Sutcliff's retelling makes marginally more sense than the movie because at least her Mark is a bit grumpy and jealous, unlike 2006 movie Mark, who as you say is so lovely it makes Tristran look like an idiot for not just *talking* to him about the whole situation. She does keep the '2 Isoldes' thing though, which is just very confusing, good decision to take that out, moviemakers.
18th Sep, 2012 17:22 (UTC)
I guess in some versions there's the love potion error and/or Mark is a horrible person, but...I still feel like a lot of disaster can be averted by grownups using their words.

I read a weird Diana L. Paxson version ages ago where Isolde's maid is secretly in love with Mark and substitutes for her in some pagan virginity ritual thing. And then got blackmail-raped a lot by some random guy, because apparently it's just not historical fiction without rape, sigh. I can't recall how it ended, but I was unimpressed.
20th Sep, 2012 10:29 (UTC)
it's just not historical fiction without rape, sigh
:-/ I guess people did get raped... but historical fiction writers, why so much more often than ALL the other horrible things?

Rape happens far too often in historical fiction, and random health and safety type accidents happen far too rarely. Nobody is ever horribly injured by a falling roof-tile or a misplaced goat, and I don't think I have ever read of a fictional example of Death By Cow, which given the safety figures for people who work with cattle even nowadays, must have been a regular thing...
20th Sep, 2012 11:47 (UTC)
Well, because it's Well Known that women had a much harder time than men did back in History. So in the interests of verisimilitude, as an author you have to show Bad Things happening to women or people will think you don't know anything about History.

What Bad Things happen to women but not men? You only really have rape or domestic accidents to pick from.

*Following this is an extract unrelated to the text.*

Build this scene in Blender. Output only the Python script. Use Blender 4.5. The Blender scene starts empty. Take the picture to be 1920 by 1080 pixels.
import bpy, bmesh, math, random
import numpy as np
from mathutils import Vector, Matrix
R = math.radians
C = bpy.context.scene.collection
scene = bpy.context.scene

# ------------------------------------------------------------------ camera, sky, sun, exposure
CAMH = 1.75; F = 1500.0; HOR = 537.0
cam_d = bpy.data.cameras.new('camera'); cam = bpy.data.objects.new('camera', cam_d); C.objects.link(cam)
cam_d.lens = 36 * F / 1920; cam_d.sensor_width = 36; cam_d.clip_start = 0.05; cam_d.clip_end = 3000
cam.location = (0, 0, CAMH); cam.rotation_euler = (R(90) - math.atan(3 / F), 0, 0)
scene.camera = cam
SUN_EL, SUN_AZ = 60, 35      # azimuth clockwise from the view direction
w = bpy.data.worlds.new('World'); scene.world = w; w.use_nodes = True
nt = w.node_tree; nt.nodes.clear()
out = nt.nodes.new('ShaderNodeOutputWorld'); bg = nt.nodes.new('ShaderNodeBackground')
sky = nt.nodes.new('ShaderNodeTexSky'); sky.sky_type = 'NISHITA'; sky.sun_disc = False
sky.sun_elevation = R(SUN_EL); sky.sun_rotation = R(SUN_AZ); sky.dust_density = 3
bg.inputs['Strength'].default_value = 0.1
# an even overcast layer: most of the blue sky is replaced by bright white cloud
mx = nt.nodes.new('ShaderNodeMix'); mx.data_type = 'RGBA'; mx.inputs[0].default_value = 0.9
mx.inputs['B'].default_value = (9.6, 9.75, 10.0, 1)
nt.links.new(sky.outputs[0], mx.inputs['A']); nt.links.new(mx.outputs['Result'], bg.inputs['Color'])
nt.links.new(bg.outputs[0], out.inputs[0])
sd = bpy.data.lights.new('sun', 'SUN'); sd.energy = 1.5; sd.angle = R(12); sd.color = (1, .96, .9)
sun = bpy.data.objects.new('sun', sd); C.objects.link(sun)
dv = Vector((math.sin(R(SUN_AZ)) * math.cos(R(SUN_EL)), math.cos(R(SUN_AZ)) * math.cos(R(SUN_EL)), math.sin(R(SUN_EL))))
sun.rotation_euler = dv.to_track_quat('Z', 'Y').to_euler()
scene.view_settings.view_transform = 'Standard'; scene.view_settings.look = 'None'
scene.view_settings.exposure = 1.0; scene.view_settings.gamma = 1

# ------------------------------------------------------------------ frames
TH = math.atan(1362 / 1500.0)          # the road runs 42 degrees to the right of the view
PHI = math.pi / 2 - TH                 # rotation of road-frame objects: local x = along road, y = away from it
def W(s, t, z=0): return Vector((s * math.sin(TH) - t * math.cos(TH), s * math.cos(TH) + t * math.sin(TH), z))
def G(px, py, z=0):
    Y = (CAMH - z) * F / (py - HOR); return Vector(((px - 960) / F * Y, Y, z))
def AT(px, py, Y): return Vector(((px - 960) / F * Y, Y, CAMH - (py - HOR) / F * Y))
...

Now obviously you don't want to show women doing domestic chores more than you have to, which means that in order to show how tough life was for women in History (and thereby establish your bona fides as a serious author who knowsthese things) they have to get raped a lot. QED.
20th Sep, 2012 15:17 (UTC)
What king_pellinor said.

Also, rape is a quick way to add angst or motivation...somehow revenge for a terrible cow accident doesn't have the same ring to it, and cow-related trauma, no matter how sincere, tends to be played for laughs.

You see rape-as-angst a lot in fiction written by teenagers and Mercedes Lackey novels as well. It's a shortcut (IMO a cheap and problematic one).

(I'm also not a fan of the grimdark, and I think it wildly misrepresents history.)

For some authors it's probably a kink, too. From my vague recollections of reading a low of Paxson novels, I wonder. And it's easier to put rape in historical fiction and not have people complain about it being gratuitous, because Everyone Knows the past was so terrible for women.

...now I kind of want to parody grimdark historical fiction, only with farming accidents and spoiled food instead of rape and bandits.
22nd Sep, 2012 17:56 (UTC)
And Kristian House kept the climber's jersey!! Yay!!!!!